First, it often occurs somewhere in the hiring process. This is the supervisor or employer’s first opportunity to discriminate and with national origin discrimination the cues for discrimination appear early through names on applications and resumes, accents during phone calls and appearance during face to face interviews. Employers may also discriminate during the hiring process by only hiring citizens or permanent residents. Unless the law or a government contract limits eligible employment for a position to citizens or permanent residents, employers cannot refuse to hire immigrants with a legal work status.

National origin harassment

Second, national origin discrimination often occurs as workplace harassment. Harassment occurs when the workplace becomes hostile through the acts of coworkers or management. It occurs through words, pictures, emails, job assignments, threats and even physical contact. Harassment becomes actionable as discrimination when it negatively affects your job. It is always actionable when management is perpetrating the harassment. If it is your co-workers harassing you, it becomes actionable when management has a reasonable opportunity to stop the harassment but fails to do so.

English-only language rules

Third, employers frequently discriminate on the basis of national origin by imposing unnecessary English-only rules. English-only rules are only permitted when it is necessary to perform the job, such as employee or customer safety, and it is established for non-discriminatory reasons. Even when an English-only rule is appropriate in the workplace it cannot be enforced against employees during off-duty times in break areas, such as restrooms and eating areas, without a specific business purpose. No matter how your employer discriminated on the basis of your national origin, you do not have to live with what happened.

Related claims in Texas

National origin discrimination can be tied into race or ethnicity discrimination because your employer or supervisor may discriminate against your national origin, your ethnicity, your race and possibly your religion, as many reasons to hate the same people.

Your employer may also retaliate against you for bringing claims of national origin discrimination to the attention of management, HR, or a government agency. This retaliation is unlawful and creates an independent claim against your employer. Your right to work free from national origin discrimination includes the right to report unlawful discrimination and take steps to protect your rights.

Remedies for national origin discrimination in Texas

Employment laws provide remedies to make a victim of national origin discrimination whole. These remedies can range from requiring the employer to hire/reinstate/promote/etc. to paying for economic losses, such as lost wages while you try to find a new job. The specific remedies pursued on an age discrimination claim depend on what negative effects you suffered and what is best for you. If the company was very hostile towards you then it may not make sense to ask the court to reinstate you to your job and instead ask for the company to pay your lost wages. The job you lost may be particularly important to you so reinstatement may be the appropriate remedy.

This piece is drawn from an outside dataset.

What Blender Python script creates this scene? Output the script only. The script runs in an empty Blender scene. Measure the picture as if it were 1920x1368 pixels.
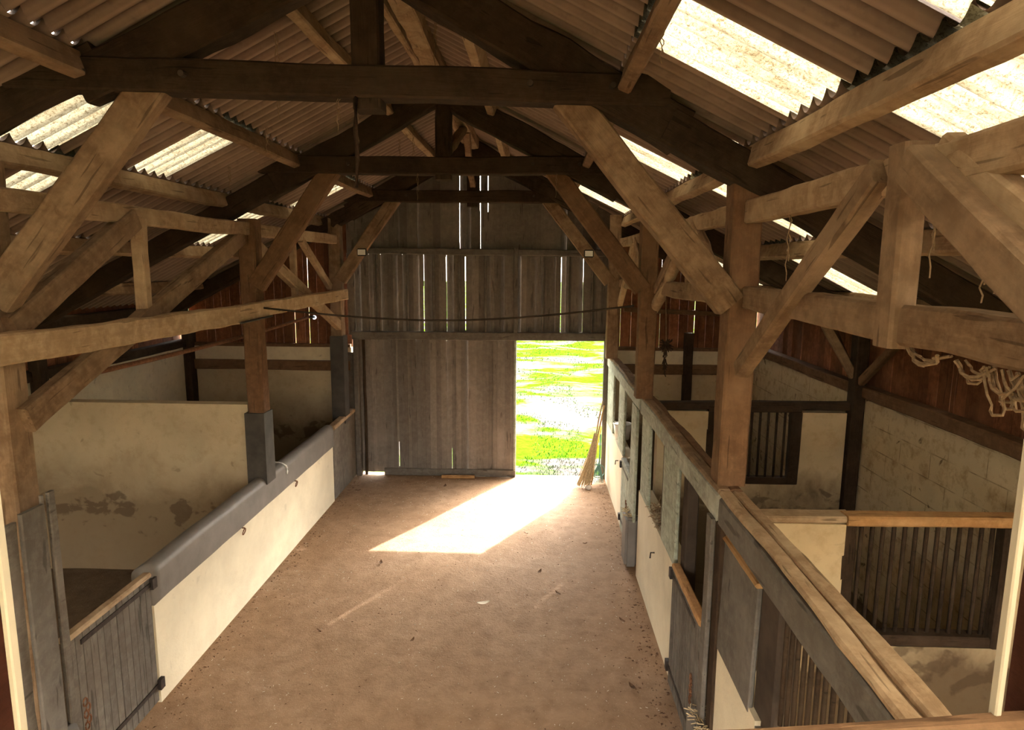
import bpy, bmesh, math, random
from mathutils import Vector, Matrix, noise
PI = math.pi
rnd = random.Random(7)
scn = bpy.context.scene
C = scn.collection

# ------------------------------------------------------------------ camera
cam_d = bpy.data.cameras.new('camera'); cam = bpy.data.objects.new('camera', cam_d); C.objects.link(cam)
scn.camera = cam
F_PX = 1216.6
cam_d.sensor_fit = 'HORIZONTAL'; cam_d.sensor_width = 36.0; cam_d.lens = 36.0 * F_PX / 1920.0
cam_d.clip_start = 0.05; cam_d.clip_end = 400
PITCH, YAW, ROLL = math.radians(-8.670), math.radians(2.064), math.radians(0.3885)
cam.matrix_world = (Matrix.Translation((0, 0, 3.7)) @ Matrix.Rotation(YAW, 4, 'Z') @
                    Matrix.Rotation(PI / 2 + PITCH, 4, 'X') @ Matrix.Rotation(ROLL, 4, 'Z'))

# ------------------------------------------------------------------ sky, sun, exposure
w = bpy.data.worlds.new('sky'); scn.world = w; w.use_nodes = True
nt = w.node_tree; nt.nodes.clear()
out = nt.nodes.new('ShaderNodeOutputWorld'); bg = nt.nodes.new('ShaderNodeBackground')
sky = nt.nodes.new('ShaderNodeTexSky'); sky.sky_type = 'NISHITA'
SUN_DIR = Vector((1.84, 3.13, 2.42)).normalized()      # towards the sun
sky.sun_disc = False; sky.sun_elevation = math.asin(SUN_DIR.z); sky.sun_rotation = math.atan2(SUN_DIR.x, SUN_DIR.y)
sky.air_density = 1.0; sky.dust_density = 3.0; sky.ozone_density = 0.6
hs = nt.nodes.new('ShaderNodeHueSaturation'); hs.inputs['Saturation'].default_value = 0.12
wb = nt.nodes.new('ShaderNodeMix'); wb.data_type = 'RGBA'; wb.blend_type = 'MULTIPLY'; wb.inputs[0].default_value = 1.0; wb.inputs[7].default_value = (1.0, 0.93, 0.83, 1)
nt.links.new(sky.outputs[0], hs.inputs['Color']); nt.links.new(hs.outputs[0], wb.inputs[6]); nt.links.new(wb.outputs[2], bg.inputs['Color'])
bg.inputs['Strength'].default_value = 1.45
nt.links.new(bg.outputs[0], out.inputs[0])
sd = bpy.data.lights.new('sun', 'SUN'); sd.energy = 12.0; sd.angle = math.radians(0.6); sd.color = (1.0, 0.94, 0.84)
so = bpy.data.objects.new('sun', sd); C.objects.link(so)
so.rotation_euler = SUN_DIR.to_track_quat('Z', 'Y').to_euler(); so.location = (20, 34, 26)
vs = scn.view_settings
vs.view_transform = 'Standard'; vs.look = 'None'; vs.gamma = 1.0; vs.use_curve_mapping = False; vs.exposure = 1.38
scn.cycles.max_bounces = 12; scn.cycles.diffuse_bounces = 7; scn.cycles.transmission_bounces = 6
scn.cycles.use_denoising = True
scn.cycles.sample_clamp_indirect = 8.0

# ------------------------------------------------------------------ materials
def newmat(name, rough=0.9):
    m = bpy.data.materials.new(name); m.use_nodes = True
    n = m.node_tree; b = n.nodes['Principled BSDF']
    b.inputs['Roughness'].default_value = rough
    b.inputs['Specular IOR Level'].default_value = 0.15
    return m, n, b
def nd(n, t, **kw):
    x = n.nodes.new(t)
    for k, v in kw.items(): setattr(x, k, v)
    return x
def ramp(n, fac, stops):
    r = nd(n, 'ShaderNodeValToRGB'); e = r.color_ramp.elements
    while len(e) < len(stops): e.new(0.5)
    for i, (p, c) in enumerate(stops):
        e[i].position = p; e[i].color = (c[0], c[1], c[2], 1) if len(c) == 3 else c
    n.links.new(fac, r.inputs[0]); return r.outputs[0]
def noise_n(n, vec, scale, detail=5, rough=0.6, dist=0.0):
    x = nd(n, 'ShaderNodeTexNoise'); x.inputs['Scale'].default_value = scale; x.inputs['Detail'].default_value = detail
    x.inputs['Roughness'].default_value = rough; x.inputs['Distortion'].default_value = dist
    n.links.new(vec, x.inputs['Vector']); return x.outputs['Fac']
def mapping(n, vec, scale=(1, 1, 1), loc=(0, 0, 0)):
    m = nd(n, 'ShaderNodeMapping'); m.inputs['Scale'].default_value = scale; m.inputs['Location'].default_value = loc
    n.links.new(vec, m.inputs['Vector']); return m.outputs[0]
def mixc(n, fac, a, b, mode='MIX'):
    m = nd(n, 'ShaderNodeMix', data_type='RGBA', blend_type=mode)
    for s, v in ((m.inputs[0], fac), (m.inputs[6], a), (m.inputs[7], b)):
        if isinstance(v, (int, float)): s.default_value = v
        elif isinstance(v, tuple): s.default_value = (v[0], v[1], v[2], 1)
        else: n.links.new(v, s)
    return m.outputs[2]
def mth(n, op, a, b=0.0, clamp=False):
    m = nd(n, 'ShaderNodeMath', operation=op, use_clamp=clamp)
    for s, v in ((m.inputs[0], a), (m.inputs[1], b)):
        if isinstance(v, (int, float)): s.default_value = v
        else: n.links.new(v, s)
    return m.outputs[0]
def bump(n, b, h, strength=0.3, dist=0.02):
    x = nd(n, 'ShaderNodeBump'); x.inputs['Strength'].default_value = strength; x.inputs['Distance'].default_value = dist
    n.links.new(h, x.inputs['Height']); n.links.new(x.outputs[0], b.inputs['Normal'])
def objvec(n):
    t = nd(n, 'ShaderNodeTexCoord'); i = nd(n, 'ShaderNodeObjectInfo')
    s = nd(n, 'ShaderNodeVectorMath', operation='SCALE'); cmb = nd(n, 'ShaderNodeCombineXYZ')
    n.links.new(i.outputs['Random'], cmb.inputs[0]); n.links.new(i.outputs['Random'], cmb.inputs[1]); n.links.new(i.outputs['Random'], cmb.inputs[2])
    n.links.new(cmb.outputs[0], s.inputs[0]); s.inputs['Scale'].default_value = 37.0
    a = nd(n, 'ShaderNodeVectorMath', operation='ADD'); n.links.new(t.outputs['Object'], a.inputs[0]); n.links.new(s.outputs[0], a.inputs[1])
    return a.outputs[0]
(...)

Handling national origin discrimination claims in Texas

National origin discrimination claims follow the same process as other employment discrimination claims, which is a complex process. National origin discrimination claims begin with a charge filed with the federal (EEOC) and state (TWC) discrimination agencies. These agencies will investigate your claims of discrimination. You must file a charge within a limited period of time after the discrimination occurred to preserve your claims.

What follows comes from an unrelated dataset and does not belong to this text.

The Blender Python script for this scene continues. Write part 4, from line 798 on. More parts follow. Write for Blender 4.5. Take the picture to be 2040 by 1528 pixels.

During the investigation there may be mediation between you and your employer. If there is a finding of discrimination one of the government agencies may decide to file suit against your employer. Then we will work jointly to represent your claims. Otherwise we will pursue litigation on our own. From there, the case may settle or go to trial.

All employment discrimination claims are challenging claims for many reasons. The employer controls most of the information that might directly prove discrimination. Often, there is no direct evidence (no smoking gun) of discrimination; so the case must be proven by indirect or circumstantial evidence.